Ne harika sözler! Gerçekten de başkasının kusurlarını araştıran ve kusurlara değer biçen kişi aslında Allahlığa soyunmuş demektir. Çünkü Furkan Sûresi’nin 58. ayetinde de açıkça belirtildiği gibi: “Kullarının günahlarından hakkıyla haberdar olarak O yeter!”
Bu ayet bir açıdan “sen kim oluyorsun da insanların günahlarından haberdar olmak için araştırma yapıyorsun” demektir… Evet, kalplerimizin kaskatı olmasını istemiyorsak, hepimize düşen şey “hüsn-ü zann” atmosferinde yaşamak ve sadece kendi kusurlarımız üzerinde “araştırmacı” olmaktır.

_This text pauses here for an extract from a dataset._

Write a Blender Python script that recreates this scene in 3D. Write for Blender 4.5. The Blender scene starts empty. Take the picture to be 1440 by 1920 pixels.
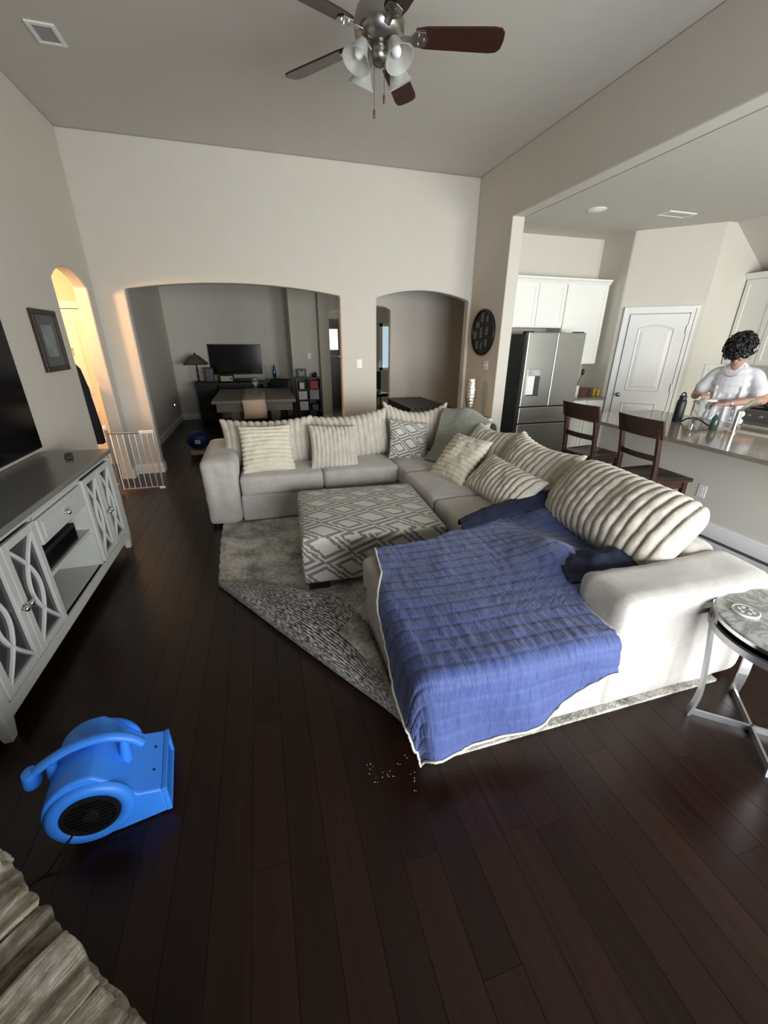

Musa Topbaş efendinin şu güzel beyanlarından hisse alabilmek duası ile: “Cenâb-ı Hakk’ın, bir kuluna en büyük nîmetlerinden biri, o kuluna aczini bildirmesidir. Bu mâneviyat yolunda kazandığım belki de en büyük nîmet, hatâlarımı görmem oldu. Rabbime karşı müflisliğimi idrâk ettim. Böylece kimsenin hatâsını görmeye ve onunla uğraşmaya tâkatim kalmadı. Hamdolsun, bütün bunların şükrü içindeyim...”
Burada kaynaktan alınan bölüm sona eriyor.